The Slaughter solution cannot be squared with Article I, Section 7 of the Constitution.
Senate rules protect against majoritarian overreach by allowing a determined minority to filibuster most types of legislation. The majority needs 60 votes to override a filibuster. One exception, adopted in 1974, is legislation that makes adjustments to spending or revenues to reconcile current law to a budget resolution that has passed Congress. These are called reconciliation bills, and they require only a majority vote.
Last Christmas Eve, the Senate approved a health-care bill by 60 votes, overcoming a Republican filibuster. This is the bill that contains the so-called Cornhusker kickback, the Louisiana purchase, taxes on high-cost health insurance plans and coverage for abortions. Virtually no one now supports that version of the bill, but Senate Democrats no longer have enough votes to pass an alternative bill under ordinary procedures.
That is where reconciliation fits in. If the House passes the Senate bill and the president then signs it into law, reconciliation would permit Congress to pass new legislation making changes to that law. Reconciliation might not solve the abortion coverage problem or other nonbudgetary issues, but it would allow Democrats to correct most of the Senate bill's offensive features.
The rub is that, according to the Senate parliamentarian, reconciliation is permitted only for bills that amend existing law, not for amendments to bills that have yet to be enacted. This means that, for the Senate to be able to avoid a filibuster, House Democrats first have to vote for the identical bill that passed the Senate last Christmas Eve. That means voting aye on the special deals, aye on abortion coverage, and aye on high taxes on expensive health-insurance plans. Challengers are salivating at the prospect of running against incumbents who vote for these provisions.
Enter the Slaughter solution. It may be clever, but it is not constitutional. To become law--hence eligible for amendment via reconciliation--the Senate health-care bill must actually be signed into law. The Constitution speaks directly to how that is done. According to Article I, Section 7, in order for a "Bill" to "become a Law," it "shall have passed the House of Representatives and the Senate" and be "presented to the President of the United States" for signature or veto. Unless a bill actually has "passed" both Houses, it cannot be presented to the president and cannot become a law.
To be sure, each House of Congress has power to "determine the Rules of its Proceedings." Each house can thus determine how much debate to permit, whether to allow amendments from the floor, and even to require supermajority votes for some types of proceeding. But House and Senate rules cannot dispense with the bare-bones requirements of the Constitution. Under Article I, Section 7, passage of one bill cannot be deemed to be enactment of another.

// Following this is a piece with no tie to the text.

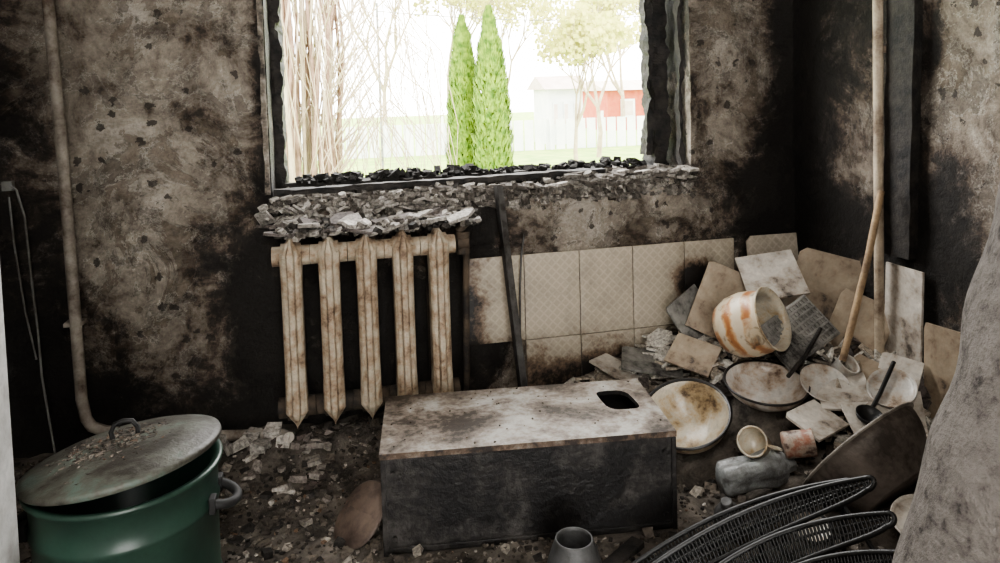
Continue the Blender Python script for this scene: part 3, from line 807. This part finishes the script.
for k in range(34):
    x0=ru(-.24,.24);y0=ru(-.25,.25)
    mb.tube([(x0,y0,0),(x0*1.1+ru(-.06,.06),y0,1.2),(x0*1.2+ru(-.10,.10),y0,2.4),(x0*1.5+ru(-.18,.18),y0,4.0)],[ru(.015,.045),ru(.012,.035),.018,.012],7,mi=0 if rnd()<.7 else 1)
for k in range(120):
    x1=ru(-.5,1.25); y1=ru(-.8,.8); top=ru(1.6,3.6)
    p0=Vector((x1*.25,y1*.3,top-ru(.2,.9))); p1=Vector((x1*.65,y1*.7,top)); p2=Vector((x1,y1,top-ru(.3,.7))); p3=Vector((x1*1.12+ru(-.1,.1),y1,top-ru(1.2,2.4)))
    if p3.z<.1: p3.z=.1
    mb.tube([p0,p1,p2,(p2+p3)*.5+Vector((ru(-.12,.12),0,0)),p3],[.010,.007,.005,.003,.002],5,mi=1,cap=False)
    for _ in range(2):
        m_=p2.lerp(p3,rnd()*.6); e_=m_+Vector((ru(-.25,.25),ru(-.2,.2),-ru(.2,.7)))
        mb.tube([m_,m_.lerp(e_,.5)+Vector((ru(-.05,.05),0,.05)),e_],[.004,.003,.002],4,mi=1,cap=False)
mb.make("weeping_willow",[M_bark,M_twig],loc=(-.28,7.3,-.8),fix=False)
def baretree(loc,h,seed,leaf):
    random.seed(seed); mb=MB()
    def br(p,d,l,r,dep):
        q=p+d*l*.5+Vector((ru(-.04,.04),ru(-.04,.04),0))*l; e=p+d*l
        mb.tube([p,q,e],[r,r*.85,r*.65],5 if dep<3 else 6,mi=0,cap=False)
        if dep==0:
            if leaf:
                for _ in range(7):
                    c=e+Vector((ru(-.25,.25),ru(-.25,.25),ru(-.25,.25))); s=ru(.02,.05)
                    mb.add([c+Vector((-s,0,-s)),c+Vector((s,0,-s)),c+Vector((s,0.3*s,s)),c+Vector((-s,.3*s,s))],[(0,1,2,3)],1)
            return
        for _ in range(3):
            nd=(d+Vector((ru(-.6,.6),ru(-.6,.6),ru(-.1,.45)))).normalized()
            br(e,nd,l*ru(.6,.82),r*.6,dep-1)
    br(Vector((0,0,0)),Vector((0,0,1)),h*.26,h*.014,5)
    return mb.make("fruit_tree",[M_twig,M_leaf],loc=loc,fix=False)
baretree((5.2,15.5,-.8),4.2,21,True); baretree((7.2,19.5,-.8),5.5,22,True); baretree((3.6,24,-.8),8,23,True)
baretree((9.8,24,-.8),6.5,24,True); baretree((1.6,26,-.8),8,25,True); baretree((6.2,27,-.8),7,26,True); baretree((12.5,28,-.8),8,29,True)
baretree((8.8,16.5,-.8),4.6,33,True)
mb=MB()
for i in range(60):
    x=-4+i*.36
    mb.box((.30,.03,1.0),c=(x,23,-.3))
    if i%5==0: mb.box((.07,.08,1.25),c=(x,22.9,-.2))
mb.make("garden_fence",[M_white])
def house(name,x,y,w,d,h,rh,mw,mr):
    mb=MB(); mb.box((w,d,h),c=(0,0,h/2),mi=0)
    mb.add([(-w/2-.2,-d/2-.3,h),(w/2+.2,-d/2-.3,h),(w/2+.2,d/2+.3,h),(-w/2-.2,d/2+.3,h),(-w/2-.2,0,h+rh),(w/2+.2,0,h+rh)],[(0,1,5,4),(3,4,5,2),(0,4,3),(1,2,5),(0,3,2,1)],1)
    for k in (-.3,.0,.3):
        mb.box((w*.14,.08,h*.45),c=(w*k,-d/2-.02,h*.55),mi=2); mb.box((w*.10,.10,h*.36),c=(w*k,-d/2-.02,h*.55),mi=3)
    mb.make(name,[mw,mr,M_white,M_roof],loc=(x,y,-.8))
house("red_house",14.8,34,5.0,4,1.9,.5,M_brick,M_roof)
house("white_house",8.0,26,1.3,2,2.0,.5,M_white,M_roof)
mb=MB(); mb.tube([(1.0+i*1.0,18,3.2-.25*math.sin(math.pi*i/9)) for i in range(10)],.012,6); mb.tube([(1.0,18,-.8),(1.0,18,3.4)],.03,8); mb.tube([(10,18,-.8),(10,18,3.4)],.06,8)
mb.make("overhead_power_line",[M_cable])

# ---------------------------------------------------------------- world & lights
w=bpy.data.worlds.new("World"); scene.world=w; w.use_nodes=True
bg=w.node_tree.nodes["Background"]; bg.inputs[0].default_value=(1,.985,.955,1); bg.inputs[1].default_value=13.5
pl=bpy.data.lights.new("window_portal",'AREA'); pl.shape='RECTANGLE'; pl.size=1.46; pl.size_y=1.42
try: pl.cycles.is_portal=True
except Exception: pass
po=bpy.data.objects.new("window_portal",pl); COL.objects.link(po); po.location=(.51,2.74,1.49); po.rotation_euler=(math.radians(-90),0,0)
al=bpy.data.lights.new("room_fill",'AREA'); al.shape='RECTANGLE'; al.size=.8; al.size_y=.6; al.energy=32; al.color=(1,.94,.87)  # unseen fill light added behind the camera to brighten the interior
ao=bpy.data.objects.new("room_fill",al); COL.objects.link(ao); ao.location=(-.2,-.4,2.3)
ao.rotation_euler=(Vector((.3,2.3,.5))-Vector((-.2,-.4,2.3))).to_track_quat('-Z','Y').to_euler()
try: scene.view_settings.look='AgX - Medium High Contrast'
except Exception: pass

# ---------------------------------------------------------------- camera
cam=bpy.data.objects.new("camera",bpy.data.cameras.new("camera")); COL.objects.link(cam)
cam.matrix_world=T(0,0,1.1)@RZ(-12.5)@RX(87)@RZ(-1.7)
cam.data.sensor_width=36; cam.data.lens=26; cam.data.shift_y=-.15; cam.data.clip_start=.05
scene.camera=cam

The Slaughter solution attempts to allow the House to pass the Senate bill, plus a bill amending it, with a single vote. The senators would then vote only on the amendatory bill. But this means that no single bill will have passed both houses in the same form. As the Supreme Court wrote in Clinton v. City of New York (1998), a bill containing the "exact text" must be approved by one house; the other house must approve "precisely the same text."
These constitutional rules set forth in Article I are not mere exercises in formalism. They ensure the democratic accountability of our representatives. Under Section 7, no bill can become law unless it is put up for public vote by both houses of Congress, and under Section 5 "the Yeas and Nays of the Members of either House on any question . . . shall be entered on the Journal." These requirements enable the people to evaluate whether their representatives are promoting their interests and the public good. Democratic leaders have not announced whether they will pursue the Slaughter solution. But the very purpose of it is to enable members of the House to vote for something without appearing to do so. The Constitution was drafted to prevent that.
McConnell's argument seems unassailable. A legal challenge, including a petition to the Supreme Court if necessary, represents another obstacle to Obamacare in the event that the House employs the Slaughter solution.